## Requirements
Return exactly the lines that run from the beginning through the line containing "M['lampbody'], lamp2, .004)", both included, and no others.

##### Given data #####

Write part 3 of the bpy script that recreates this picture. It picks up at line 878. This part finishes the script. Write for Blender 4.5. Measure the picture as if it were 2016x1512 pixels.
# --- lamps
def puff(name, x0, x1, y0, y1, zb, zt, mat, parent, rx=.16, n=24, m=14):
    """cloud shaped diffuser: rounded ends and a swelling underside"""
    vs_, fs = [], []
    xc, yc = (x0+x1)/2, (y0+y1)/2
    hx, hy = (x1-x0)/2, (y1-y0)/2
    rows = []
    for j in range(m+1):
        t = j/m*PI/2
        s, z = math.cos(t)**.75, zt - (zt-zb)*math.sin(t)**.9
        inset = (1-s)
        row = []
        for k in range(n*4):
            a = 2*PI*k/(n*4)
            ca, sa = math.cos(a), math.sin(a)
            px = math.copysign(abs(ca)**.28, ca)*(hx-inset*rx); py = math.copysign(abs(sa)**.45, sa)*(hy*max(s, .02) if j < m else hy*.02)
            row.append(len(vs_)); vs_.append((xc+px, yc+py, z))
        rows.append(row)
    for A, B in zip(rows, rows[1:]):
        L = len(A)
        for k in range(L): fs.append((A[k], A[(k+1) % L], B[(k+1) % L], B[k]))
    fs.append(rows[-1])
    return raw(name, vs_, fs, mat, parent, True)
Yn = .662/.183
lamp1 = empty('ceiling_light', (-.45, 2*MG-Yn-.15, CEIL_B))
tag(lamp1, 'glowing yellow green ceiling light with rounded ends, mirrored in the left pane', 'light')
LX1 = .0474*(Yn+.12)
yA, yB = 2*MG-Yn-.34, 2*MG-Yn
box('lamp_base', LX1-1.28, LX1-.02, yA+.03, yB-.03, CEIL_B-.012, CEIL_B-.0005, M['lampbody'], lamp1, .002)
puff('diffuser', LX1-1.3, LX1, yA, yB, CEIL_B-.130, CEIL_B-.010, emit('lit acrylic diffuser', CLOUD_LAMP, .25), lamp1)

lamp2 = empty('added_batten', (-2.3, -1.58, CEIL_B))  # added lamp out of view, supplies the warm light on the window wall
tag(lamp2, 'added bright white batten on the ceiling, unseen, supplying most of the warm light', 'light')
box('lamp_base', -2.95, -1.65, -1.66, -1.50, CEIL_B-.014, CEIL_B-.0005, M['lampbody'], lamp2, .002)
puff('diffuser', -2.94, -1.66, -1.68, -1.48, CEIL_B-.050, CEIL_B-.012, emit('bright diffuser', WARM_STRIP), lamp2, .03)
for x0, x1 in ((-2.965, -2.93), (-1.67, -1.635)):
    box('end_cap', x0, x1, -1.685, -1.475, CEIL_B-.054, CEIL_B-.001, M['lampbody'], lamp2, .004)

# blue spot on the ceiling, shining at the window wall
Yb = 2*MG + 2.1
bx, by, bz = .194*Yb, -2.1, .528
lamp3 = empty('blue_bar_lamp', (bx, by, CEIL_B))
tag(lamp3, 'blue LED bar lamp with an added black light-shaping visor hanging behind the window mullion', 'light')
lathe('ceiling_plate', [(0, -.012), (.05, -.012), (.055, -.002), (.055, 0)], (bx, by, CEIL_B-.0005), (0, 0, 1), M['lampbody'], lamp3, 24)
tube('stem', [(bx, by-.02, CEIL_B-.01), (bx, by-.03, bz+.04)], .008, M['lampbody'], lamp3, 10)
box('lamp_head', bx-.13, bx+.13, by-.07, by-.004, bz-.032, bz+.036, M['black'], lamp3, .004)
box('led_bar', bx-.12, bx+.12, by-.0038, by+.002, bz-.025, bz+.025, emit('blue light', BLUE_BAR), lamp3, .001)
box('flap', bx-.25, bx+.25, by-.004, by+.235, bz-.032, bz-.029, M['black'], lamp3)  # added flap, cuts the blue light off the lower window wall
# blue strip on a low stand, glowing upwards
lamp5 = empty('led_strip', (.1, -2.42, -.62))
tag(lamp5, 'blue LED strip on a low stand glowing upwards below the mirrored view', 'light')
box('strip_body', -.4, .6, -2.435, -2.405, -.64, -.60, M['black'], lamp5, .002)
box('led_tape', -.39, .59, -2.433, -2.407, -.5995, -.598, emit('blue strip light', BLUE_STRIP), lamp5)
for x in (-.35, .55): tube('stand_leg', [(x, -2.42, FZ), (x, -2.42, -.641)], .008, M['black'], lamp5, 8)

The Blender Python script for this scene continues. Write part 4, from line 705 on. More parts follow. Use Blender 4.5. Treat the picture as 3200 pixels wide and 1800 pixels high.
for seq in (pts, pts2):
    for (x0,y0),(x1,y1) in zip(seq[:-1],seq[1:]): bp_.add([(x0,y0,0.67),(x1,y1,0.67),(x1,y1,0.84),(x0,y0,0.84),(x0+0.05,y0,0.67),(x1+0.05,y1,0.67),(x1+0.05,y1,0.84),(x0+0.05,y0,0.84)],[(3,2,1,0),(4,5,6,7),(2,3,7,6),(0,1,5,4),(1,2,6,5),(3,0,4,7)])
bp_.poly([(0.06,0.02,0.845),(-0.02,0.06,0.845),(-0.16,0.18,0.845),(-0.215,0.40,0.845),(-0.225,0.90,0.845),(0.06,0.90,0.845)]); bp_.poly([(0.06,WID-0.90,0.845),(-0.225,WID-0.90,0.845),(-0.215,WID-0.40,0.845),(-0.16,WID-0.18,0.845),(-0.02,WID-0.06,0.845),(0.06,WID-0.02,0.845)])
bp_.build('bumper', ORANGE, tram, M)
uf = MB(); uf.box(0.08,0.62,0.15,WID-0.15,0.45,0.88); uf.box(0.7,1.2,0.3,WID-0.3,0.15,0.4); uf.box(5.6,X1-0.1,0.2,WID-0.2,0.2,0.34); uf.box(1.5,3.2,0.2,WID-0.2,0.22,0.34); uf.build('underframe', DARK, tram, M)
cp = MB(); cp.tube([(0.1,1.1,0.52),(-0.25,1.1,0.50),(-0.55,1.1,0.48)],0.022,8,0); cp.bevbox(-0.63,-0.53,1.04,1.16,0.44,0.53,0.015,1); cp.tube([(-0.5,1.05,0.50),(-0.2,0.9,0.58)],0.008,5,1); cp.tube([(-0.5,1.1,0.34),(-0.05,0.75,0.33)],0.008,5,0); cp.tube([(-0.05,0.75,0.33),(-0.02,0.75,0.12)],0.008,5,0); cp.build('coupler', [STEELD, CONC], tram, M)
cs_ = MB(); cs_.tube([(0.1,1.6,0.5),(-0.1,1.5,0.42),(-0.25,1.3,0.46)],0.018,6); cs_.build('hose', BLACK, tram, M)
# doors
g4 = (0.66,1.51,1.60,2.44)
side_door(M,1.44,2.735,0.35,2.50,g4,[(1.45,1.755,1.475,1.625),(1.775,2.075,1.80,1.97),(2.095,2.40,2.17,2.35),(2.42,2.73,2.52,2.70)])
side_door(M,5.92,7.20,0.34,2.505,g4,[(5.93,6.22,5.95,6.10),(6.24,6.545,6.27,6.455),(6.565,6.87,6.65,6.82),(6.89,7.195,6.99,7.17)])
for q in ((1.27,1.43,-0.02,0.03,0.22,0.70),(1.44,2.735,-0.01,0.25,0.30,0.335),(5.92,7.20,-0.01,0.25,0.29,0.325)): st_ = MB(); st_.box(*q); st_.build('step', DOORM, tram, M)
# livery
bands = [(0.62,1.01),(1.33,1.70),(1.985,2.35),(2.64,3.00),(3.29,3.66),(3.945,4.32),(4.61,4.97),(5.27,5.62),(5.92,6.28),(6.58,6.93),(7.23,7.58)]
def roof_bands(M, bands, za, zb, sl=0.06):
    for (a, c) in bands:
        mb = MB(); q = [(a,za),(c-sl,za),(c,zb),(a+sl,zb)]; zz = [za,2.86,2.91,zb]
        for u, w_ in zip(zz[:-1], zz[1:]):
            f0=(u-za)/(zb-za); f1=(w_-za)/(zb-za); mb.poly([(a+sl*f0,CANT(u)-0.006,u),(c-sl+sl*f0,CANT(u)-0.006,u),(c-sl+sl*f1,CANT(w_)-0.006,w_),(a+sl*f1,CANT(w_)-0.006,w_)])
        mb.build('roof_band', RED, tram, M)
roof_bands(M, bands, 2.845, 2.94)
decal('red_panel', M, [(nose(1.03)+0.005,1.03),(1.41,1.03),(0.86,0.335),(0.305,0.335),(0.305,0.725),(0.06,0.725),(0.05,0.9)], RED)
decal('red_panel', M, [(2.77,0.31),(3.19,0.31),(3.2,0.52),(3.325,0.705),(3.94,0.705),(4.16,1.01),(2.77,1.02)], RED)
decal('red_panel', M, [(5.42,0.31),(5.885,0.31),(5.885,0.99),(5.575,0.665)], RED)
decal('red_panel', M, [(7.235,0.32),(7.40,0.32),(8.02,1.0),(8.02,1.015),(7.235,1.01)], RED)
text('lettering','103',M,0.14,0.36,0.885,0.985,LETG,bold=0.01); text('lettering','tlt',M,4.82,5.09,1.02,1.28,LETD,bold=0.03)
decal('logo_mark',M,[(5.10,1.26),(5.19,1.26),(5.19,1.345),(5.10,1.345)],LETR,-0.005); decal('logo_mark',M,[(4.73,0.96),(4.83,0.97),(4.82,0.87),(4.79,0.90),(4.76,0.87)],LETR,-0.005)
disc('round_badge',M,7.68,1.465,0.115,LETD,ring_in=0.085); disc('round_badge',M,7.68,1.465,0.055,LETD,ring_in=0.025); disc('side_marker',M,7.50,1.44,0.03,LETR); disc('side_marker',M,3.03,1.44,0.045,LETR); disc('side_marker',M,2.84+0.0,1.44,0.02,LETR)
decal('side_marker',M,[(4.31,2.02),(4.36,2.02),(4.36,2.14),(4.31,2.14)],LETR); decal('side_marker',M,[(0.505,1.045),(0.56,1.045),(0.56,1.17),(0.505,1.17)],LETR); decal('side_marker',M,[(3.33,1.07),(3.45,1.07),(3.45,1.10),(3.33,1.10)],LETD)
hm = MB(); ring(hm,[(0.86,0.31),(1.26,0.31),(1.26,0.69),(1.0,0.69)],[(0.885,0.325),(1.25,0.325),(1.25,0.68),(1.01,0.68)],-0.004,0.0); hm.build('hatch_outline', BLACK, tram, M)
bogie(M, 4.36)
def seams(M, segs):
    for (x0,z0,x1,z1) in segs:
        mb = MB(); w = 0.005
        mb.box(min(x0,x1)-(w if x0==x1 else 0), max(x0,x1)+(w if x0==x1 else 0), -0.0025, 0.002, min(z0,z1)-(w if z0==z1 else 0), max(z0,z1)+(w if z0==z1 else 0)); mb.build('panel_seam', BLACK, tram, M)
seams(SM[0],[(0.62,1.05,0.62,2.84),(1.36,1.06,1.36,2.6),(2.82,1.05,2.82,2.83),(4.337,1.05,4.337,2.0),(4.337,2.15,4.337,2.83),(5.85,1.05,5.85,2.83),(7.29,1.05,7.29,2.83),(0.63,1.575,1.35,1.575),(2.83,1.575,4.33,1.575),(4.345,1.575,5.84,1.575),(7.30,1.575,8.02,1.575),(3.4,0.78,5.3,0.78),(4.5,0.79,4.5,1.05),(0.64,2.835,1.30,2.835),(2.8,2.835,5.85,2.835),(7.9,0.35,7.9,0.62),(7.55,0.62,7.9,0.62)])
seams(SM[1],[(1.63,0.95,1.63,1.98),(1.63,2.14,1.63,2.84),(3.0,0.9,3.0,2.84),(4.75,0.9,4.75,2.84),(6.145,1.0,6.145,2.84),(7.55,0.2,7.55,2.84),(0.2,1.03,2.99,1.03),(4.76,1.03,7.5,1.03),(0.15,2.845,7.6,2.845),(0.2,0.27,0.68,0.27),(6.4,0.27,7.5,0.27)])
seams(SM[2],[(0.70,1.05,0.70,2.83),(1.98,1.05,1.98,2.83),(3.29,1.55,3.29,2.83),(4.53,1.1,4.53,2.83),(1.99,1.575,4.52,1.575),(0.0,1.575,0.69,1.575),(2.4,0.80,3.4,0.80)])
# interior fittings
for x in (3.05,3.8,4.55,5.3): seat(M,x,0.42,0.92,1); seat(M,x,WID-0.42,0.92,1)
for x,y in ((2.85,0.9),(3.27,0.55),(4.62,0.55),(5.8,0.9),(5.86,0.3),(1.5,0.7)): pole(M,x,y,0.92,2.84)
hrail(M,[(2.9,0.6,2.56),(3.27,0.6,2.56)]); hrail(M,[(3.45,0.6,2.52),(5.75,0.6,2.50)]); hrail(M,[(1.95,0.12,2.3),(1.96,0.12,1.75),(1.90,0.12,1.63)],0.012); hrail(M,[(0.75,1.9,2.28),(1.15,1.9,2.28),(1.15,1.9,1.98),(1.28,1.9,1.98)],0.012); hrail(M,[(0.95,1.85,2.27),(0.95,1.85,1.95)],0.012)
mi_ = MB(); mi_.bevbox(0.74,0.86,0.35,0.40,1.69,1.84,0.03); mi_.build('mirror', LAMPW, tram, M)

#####

## Exercise solution
Write part 3 of the bpy script that recreates this picture. It picks up at line 878. This part finishes the script. Write for Blender 4.5. Measure the picture as if it were 2016x1512 pixels.
# --- lamps
def puff(name, x0, x1, y0, y1, zb, zt, mat, parent, rx=.16, n=24, m=14):
    """cloud shaped diffuser: rounded ends and a swelling underside"""
    vs_, fs = [], []
    xc, yc = (x0+x1)/2, (y0+y1)/2
    hx, hy = (x1-x0)/2, (y1-y0)/2
    rows = []
    for j in range(m+1):
        t = j/m*PI/2
        s, z = math.cos(t)**.75, zt - (zt-zb)*math.sin(t)**.9
        inset = (1-s)
        row = []
        for k in range(n*4):
            a = 2*PI*k/(n*4)
            ca, sa = math.cos(a), math.sin(a)
            px = math.copysign(abs(ca)**.28, ca)*(hx-inset*rx); py = math.copysign(abs(sa)**.45, sa)*(hy*max(s, .02) if j < m else hy*.02)
            row.append(len(vs_)); vs_.append((xc+px, yc+py, z))
        rows.append(row)
    for A, B in zip(rows, rows[1:]):
        L = len(A)
        for k in range(L): fs.append((A[k], A[(k+1) % L], B[(k+1) % L], B[k]))
    fs.append(rows[-1])
    return raw(name, vs_, fs, mat, parent, True)
Yn = .662/.183
lamp1 = empty('ceiling_light', (-.45, 2*MG-Yn-.15, CEIL_B))
tag(lamp1, 'glowing yellow green ceiling light with rounded ends, mirrored in the left pane', 'light')
LX1 = .0474*(Yn+.12)
yA, yB = 2*MG-Yn-.34, 2*MG-Yn
box('lamp_base', LX1-1.28, LX1-.02, yA+.03, yB-.03, CEIL_B-.012, CEIL_B-.0005, M['lampbody'], lamp1, .002)
puff('diffuser', LX1-1.3, LX1, yA, yB, CEIL_B-.130, CEIL_B-.010, emit('lit acrylic diffuser', CLOUD_LAMP, .25), lamp1)

lamp2 = empty('added_batten', (-2.3, -1.58, CEIL_B))  # added lamp out of view, supplies the warm light on the window wall
tag(lamp2, 'added bright white batten on the ceiling, unseen, supplying most of the warm light', 'light')
box('lamp_base', -2.95, -1.65, -1.66, -1.50, CEIL_B-.014, CEIL_B-.0005, M['lampbody'], lamp2, .002)
puff('diffuser', -2.94, -1.66, -1.68, -1.48, CEIL_B-.050, CEIL_B-.012, emit('bright diffuser', WARM_STRIP), lamp2, .03)
for x0, x1 in ((-2.965, -2.93), (-1.67, -1.635)):
    box('end_cap', x0, x1, -1.685, -1.475, CEIL_B-.054, CEIL_B-.001, M['lampbody'], lamp2, .004)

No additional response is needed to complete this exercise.